Posted on June 8, 2023

When wealthy taxpayers pursue activities that may throw off some revenue, there is a temptation to treat those activities as a trade or business that may generate valuable above the line tax deductions. Section 183 and boatloads of case law amplify how one must prove the profit intent necessary to treat those activities as a trade or business.

What happens though if the activity is not a trade or business but there are still expenses? Section 183 is technically an allowance provision: it generally provides that a taxpayer can deduct the expenses up until the activity’s income. But those expenses are no longer above the line, and are taken after establishing a taxpayer’s AGI.

That takes us to Gregory v Commissioner, which I discussed earlier this year in A Quick Hobby Loss Refresher: Why These Losses Are Useless (At Least Until 2026). As I discussed, Gregory involved taxpayers who had a Caribbean-based boat chartering business, and the Tax Court treated the activity as one not engaged for profit. The taxpayers had a few hundred thousand dollars in revenue from the yachting activity. As the expenses from the activity were less than 2% of their AGI they were unable to benefit from Section 183. In effect, those expenses were treated like any other expense not connected to a trade or business, that is, they were not deductible.
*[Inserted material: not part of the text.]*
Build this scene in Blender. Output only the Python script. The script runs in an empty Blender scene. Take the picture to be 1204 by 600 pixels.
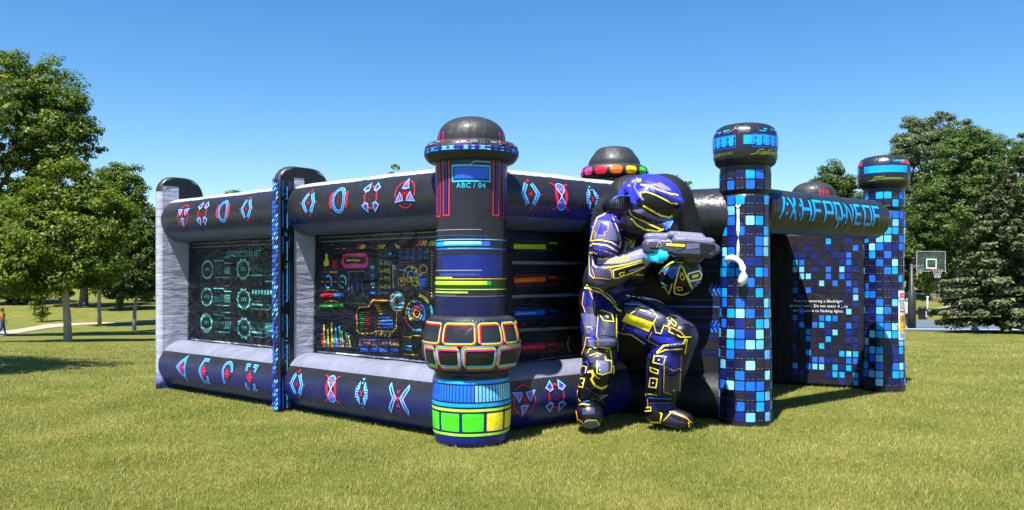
import bpy, math, random
import numpy as np
from mathutils import Vector, noise as mnoise
from mathutils.geometry import tessellate_polygon
from mathutils.bvhtree import BVHTree

random.seed(7)
rng = np.random.default_rng(7)
scene = bpy.context.scene
COL = scene.collection
F, CX, HY, EYE = 973.0, 602.0, 325.0, 1.7        # focal length, centre and horizon of a 1204 x 600 frame; eye height

def lin(r, g, b):
    def c(x):
        x /= 255.0
        return x / 12.92 if x <= 0.04045 else ((x + 0.055) / 1.055) ** 2.4
    return (c(r), c(g), c(b), 1.0)

# ------------------------------------------------------------------ terrain
_d = np.arange(-80.0, 600.0, 0.5)
def _smooth(pts):
    xs, zs = zip(*pts)
    z = np.interp(_d, xs, zs)
    k = np.ones(17) / 17.0
    return np.convolve(np.pad(z, 8, mode='edge'), k, mode='valid')
_ZL = _smooth([(-80, 0), (16, 0), (36, -1.15), (55, -2.1), (65, -2.3), (80, -1.9), (100, -1.0), (130, .3), (300, 3), (600, 4)])
_ZR = _smooth([(-80, 0), (16, 0), (42.7, -1.02), (55, -1.4), (65, -1.5), (80, -1.0), (100, 0), (130, .9), (300, 3), (600, 4)])
def zg(x, y):
    w = min(1.0, max(0.0, (x / max(abs(y), 8.0) + 0.3) / 0.65))
    w = w * w * (3 - 2 * w)
    return float(np.interp(y, _d, _ZL)) * (1 - w) + float(np.interp(y, _d, _ZR)) * w
def W(px, py, d):
    return Vector(((px - CX) * d / F, d, EYE - (py - HY) * d / F))
def on_ground(px, py):
    d = 6.0
    while d < 250:
        p = W(px, py, d)
        if p.z <= zg(p.x, d):
            return Vector((p.x, d, zg(p.x, d)))
        d += 0.05
    return W(px, py, 120)
def foot(px, d):
    x = (px - CX) * d / F
    return Vector((x, d, zg(x, d)))

# ------------------------------------------------------------------ materials
MATS = {}
def new_mat(name):
    m = bpy.data.materials.new(name)
    m.use_nodes = True
    nt = m.node_tree
    b = nt.nodes['Principled BSDF']
    MATS[name] = m
    return m, nt, b
def N(nt, t, **kw):
    n = nt.nodes.new(t)
    for k, v in kw.items():
        if k in n.inputs.keys():
            n.inputs[k].default_value = v
        else:
            setattr(n, k, v)
    return n
def mixrgb(nt, fac, a, b, blend='MIX'):
    n = nt.nodes.new('ShaderNodeMix'); n.data_type = 'RGBA'; n.blend_type = blend
    for s, v in ((n.inputs[0], fac), (n.inputs[6], a), (n.inputs[7], b)):
        if hasattr(v, 'is_linked') or hasattr(v, 'links'):
            nt.links.new(v, s)
        else:
            s.default_value = v
    return n.outputs[2]
def ramp(nt, src, stops):
    n = nt.nodes.new('ShaderNodeValToRGB')
    e = n.color_ramp.elements
    while len(e) < len(stops):
        e.new(0.5)
    for i, (p, c) in enumerate(stops):
        e[i].position = p; e[i].color = c
    nt.links.new(src, n.inputs[0])
    return n.outputs[0]
def vinyl(name, col, rough=.33, grad=None, pleat=1.0, vary=.12, coat=0.14, horiz=False):
    """sewn coated nylon: pleats, small creases, worn sheen; grad = (z0, colour below, z1) is the printed fade"""
    m, nt, b = new_mat(name)
    L = nt.links.new
    tc = N(nt, 'ShaderNodeTexCoord')
    mp = N(nt, 'ShaderNodeMapping'); mp.inputs['Scale'].default_value = (2.2, 2.2, 13) if horiz else (13, 13, 1.7); L(tc.outputs['Object'], mp.inputs[0])
    n1 = N(nt, 'ShaderNodeTexNoise', Scale=1.0, Detail=3.0, Distortion=.6); L(mp.outputs[0], n1.inputs['Vector'])
    n2 = N(nt, 'ShaderNodeTexNoise', Scale=2.6, Detail=3.0, Distortion=1.1); L(tc.outputs['Object'], n2.inputs['Vector'])
    n3 = N(nt, 'ShaderNodeTexNoise', Scale=17.0, Detail=3.0, Distortion=2.2); L(tc.outputs['Object'], n3.inputs['Vector'])
    a = N(nt, 'ShaderNodeMath', operation='MULTIPLY_ADD'); L(n1.outputs[0], a.inputs[0]); a.inputs[1].default_value = .8 * pleat; L(n2.outputs[0], a.inputs[2])
    a2 = N(nt, 'ShaderNodeMath', operation='MULTIPLY_ADD'); L(n3.outputs[0], a2.inputs[0]); a2.inputs[1].default_value = .10; L(a.outputs[0], a2.inputs[2])
    bp = N(nt, 'ShaderNodeBump', Strength=.5, Distance=.035); L(a2.outputs[0], bp.inputs['Height'])
    L(bp.outputs[0], b.inputs['Normal'])
    c = col
    if grad:
        z0, c0, z1 = grad
        sp = N(nt, 'ShaderNodeSeparateXYZ'); L(tc.outputs['Object'], sp.inputs[0])
        mr = N(nt, 'ShaderNodeMapRange'); L(sp.outputs[2], mr.inputs[0])
        mr.inputs[1].default_value = z0; mr.inputs[2].default_value = z1
        c = ramp(nt, mr.outputs[0], [(0, c0), (1, col)])
    v = ramp(nt, n2.outputs[0], [(.3, (1 - vary,) * 3 + (1,)), (.7, (1 + vary,) * 3 + (1,))])
    L(mixrgb(nt, 1.0, c, v, 'MULTIPLY'), b.inputs['Base Color'])
    rr = N(nt, 'ShaderNodeMapRange'); L(n2.outputs[0], rr.inputs[0])
    rr.inputs[3].default_value = rough - .08; rr.inputs[4].default_value = rough + .14
    L(rr.outputs[0], b.inputs['Roughness'])
    b.inputs['Coat Weight'].default_value = coat; b.inputs['Coat Roughness'].default_value = .25
    b.inputs['Specular IOR Level'].default_value = .36
    return m
def plain(name, col, rough=.5, vary=.1, scale=8.0, bump=0.0, metal=0.0):
    m, nt, b = new_mat(name)
    L = nt.links.new
    tc = N(nt, 'ShaderNodeTexCoord')
    n = N(nt, 'ShaderNodeTexNoise', Scale=scale, Detail=4.0); L(tc.outputs['Object'], n.inputs['Vector'])
    v = ramp(nt, n.outputs[0], [(.3, (1 - vary,) * 3 + (1,)), (.7, (1 + vary,) * 3 + (1,))])
    L(mixrgb(nt, 1.0, col, v, 'MULTIPLY'), b.inputs['Base Color'])
    b.inputs['Roughness'].default_value = rough
    b.inputs['Metallic'].default_value = metal
    if bump:
        bp = N(nt, 'ShaderNodeBump', Strength=.6, Distance=bump); L(n.outputs[0], bp.inputs['Height']); L(bp.outputs[0], b.inputs['Normal'])
    return m

NAVY = lin(14, 24, 92)
vinyl('black_vinyl', (.017, .017, .021, 1))
vinyl('black_vinyl_navy_foot', (.017, .017, .021, 1), grad=(.06, lin(14, 34, 132), .50))
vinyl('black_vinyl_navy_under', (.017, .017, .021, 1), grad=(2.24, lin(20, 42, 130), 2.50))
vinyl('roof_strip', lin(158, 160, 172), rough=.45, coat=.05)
vinyl('slate_vinyl', lin(66, 76, 112), rough=.4)
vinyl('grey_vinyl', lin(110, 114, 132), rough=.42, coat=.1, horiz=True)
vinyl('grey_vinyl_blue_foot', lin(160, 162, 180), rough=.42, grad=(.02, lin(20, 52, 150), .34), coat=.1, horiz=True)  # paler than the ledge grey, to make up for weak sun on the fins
vinyl('dark_cap', (.024, .024, .026, 1), rough=.5)
vinyl('backing_black', (.008, .008, .010, 1), rough=.55, coat=0)
vinyl('shaft_vinyl', (.015, .014, .024, 1), rough=.3)
vinyl('tile_base', (.013, .013, .018, 1), rough=.35)
vinyl('window_film', (.007, .008, .014, 1), rough=.42, pleat=.5, coat=.12)
vinyl('dark_inside', (.006, .006, .010, 1), rough=.6, coat=0)
INK = dict(
    lb=(104, 186, 250), bl=(44, 96, 226), db=(16, 34, 120), rd=(236, 26, 64), pk=(246, 60, 140), mg=(226, 44, 150), wh=(226, 230, 238),
    gy=(128, 132, 150), dg=(60, 62, 76), cy=(40, 190, 240), lc=(140, 226, 250), gr=(70, 214, 40), yg=(176, 232, 40), ye=(246, 226, 50), orr=(250, 110, 24),
    nv=(16, 20, 66), bk=(10, 10, 14), pu=(34, 28, 46), tq=(120, 220, 214), td=(40, 96, 100), az=(24, 104, 240), sk=(10, 160, 252), gn=(48, 160, 70), dr=(130, 20, 32), sl=(58, 70, 120),
    lv=(128, 124, 176), ro=(46, 48, 178), rb=(26, 28, 108), ag=(92, 94, 126), ak=(15, 15, 24), am=(54, 54, 82), gold=(236, 176, 30), dkg=(20, 60, 24), ol=(112, 132, 34), dc=(26, 26, 28), gm=(62, 62, 80), gl=(104, 104, 128))
for k, c in INK.items():
    vinyl('ink_' + k, lin(*c), rough=.34, pleat=.6, vary=.08)

def film():
    m, nt, b = new_mat('clear_film'); L = nt.links.new
    tc = N(nt, 'ShaderNodeTexCoord')
    mp = N(nt, 'ShaderNodeMapping'); mp.inputs['Rotation'].default_value = (.5, .7, .4); mp.inputs['Scale'].default_value = (1.2, 1.2, 4.5); L(tc.outputs['Object'], mp.inputs[0])
    n = N(nt, 'ShaderNodeTexNoise', Scale=.8, Detail=3.0, Distortion=2.6); L(mp.outputs[0], n.inputs['Vector'])
    n2 = N(nt, 'ShaderNodeTexNoise', Scale=3.5, Detail=2.0, Distortion=2.5); L(tc.outputs['Object'], n2.inputs['Vector'])
    a = N(nt, 'ShaderNodeMath', operation='MULTIPLY_ADD'); L(n2.outputs[0], a.inputs[0]); a.inputs[1].default_value = .12; L(n.outputs[0], a.inputs[2])
    bp = N(nt, 'ShaderNodeBump', Strength=1.0, Distance=.11); L(a.outputs[0], bp.inputs['Height'])
    g = N(nt, 'ShaderNodeBsdfGlossy'); g.inputs['Roughness'].default_value = .12; L(bp.outputs[0], g.inputs['Normal'])
    t = N(nt, 'ShaderNodeBsdfTransparent'); mx = N(nt, 'ShaderNodeMixShader')
    fr = N(nt, 'ShaderNodeFresnel', IOR=1.26); L(bp.outputs[0], fr.inputs['Normal'])
    L(fr.outputs[0], mx.inputs[0]); L(t.outputs[0], mx.inputs[1]); L(g.outputs[0], mx.inputs[2]); L(mx.outputs[0], nt.nodes['Material Output'].inputs[0])
film()
# ------------------------------------------------------------------ mesh builder
class MB:
    def __init__(s):
        s.v, s.f, s.m, s.sm, s.mats = [], [], [], [], []
    def mi(s, name):
        if name not in s.mats:
            s.mats.append(name)
        return s.mats.index(name)
    def add(s, verts, faces, mat, smooth=True):
        o = len(s.v); s.v.extend(verts)
        for i, f in enumerate(faces):
            s.f.append(tuple(o + k for k in f))
            s.m.append(s.mi(mat[i] if isinstance(mat, list) else mat)); s.sm.append(smooth)
    def grid(s, fn, us, vs, mat, wrap=False, smooth=True):
        """fn(u, v) -> point; mat a name or mat(iu, iv) -> name; wrap closes the v direction"""
        nv = len(vs)
        vv = [fn(u, v) for u in us for v in vs]
        ff, mm = [], []
        for i in range(len(us) - 1):
            for j in range(nv if wrap else nv - 1):
                k = (j + 1) % nv
                ff.append((i * nv + j, (i + 1) * nv + j, (i + 1) * nv + k, i * nv + k))
                mm.append(mat(i, j) if callable(mat) else mat)
        s.add(vv, ff, mm, smooth)
    def build(s, name, parent=None, origin=None):
        origin = Vector(origin) if origin is not None else Vector((0, 0, 0))
        me = bpy.data.meshes.new(name)
        me.from_pydata([tuple(Vector(v) - origin) for v in s.v], [], s.f)
        for n in s.mats:
            me.materials.append(MATS[n])
        me.polygons.foreach_set('material_index', s.m)
        me.polygons.foreach_set('use_smooth', s.sm)
        me.update()
        o = bpy.data.objects.new(name, me); COL.objects.link(o)
        if parent:
            o.parent = parent
        else:
            o.location = origin
        return o
def thing(name, label, cat, loc, group=None):
    o = bpy.data.objects.new(name, None); COL.objects.link(o)
    o.location = loc; o.empty_display_size = .3
    tag(o, label, cat, group)
    return o
def tag(o, label=None, cat=None, group=None, kind=None):
    for k, v in (('label', label), ('category', cat), ('group', group), ('kind', kind)):
        if v: o[k] = v
    return o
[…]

In Gregory, the taxpayer argued that Section 183, as a more specific statutory provision, should in effect preempt Section 67, with the result that the allowance of expenses under 183 means that those expenses could be deducted above the line to establish AGI.

The Tax Court disagreed, finding that the statutes were not in conflict; rather it just “assumes there is conflict between these two provisions of the Code when in fact each provision may be given effect without precluding or otherwise undermining application of the other.”

On appeal, in a published opinion, the Eleventh Circuit affirmed the Tax Court. There is a majority and a concurring opinion, and for readers interested in understanding the structure of individual taxation, I recommend a read.

The majority opinion mostly follows the reasoning of the Tax Court opinion, finding that the plain language of Section 183 and Sections 62, 63 and 67 mandates treating expenses from non for profit activities as itemized deductions.

The concurring opinion takes a somewhat different tack. It looks to plain language, but only focuses on Section 183 and not Sections 62, 63 and 67. In looking at Section 183 alone, the opinion notes (as does the majority opinion) that the language of that section does not unambiguously classify the expenses as above the line or below the line.

Rather than look to those other sections, the concurring opinion looks to later legislative history. In the legislation known as the TCJA, the conference report specifically mentions 183 deductions as the type of miscellaneous itemized deduction that is no longer allowed, even if they exceeded 2 % of the taxpayer’s AGI.


The taxpayers argued in the alternative that the result was absurd and would justify treating the expenses as deductible. The opinion notes that the absurdity doctrine applies only when “the absurdity is ‘so gross as to shock the general moral or common sense.’” Quoting Packard v. Comm’r, 746 F.3d 1219, 1222 [113 AFTR 2d 2014-1532] (11th Cir. 2014). Here, as the opinion notes, Congress seems to have purposively and “Congress can cap or reduce taxpayer eligibility for a tax deduction if it wants, and, here, it elected to do so.”

The combination of the TCJA and Gregory effectively takes the wind out of the sails of the allowance aspect of Section 183.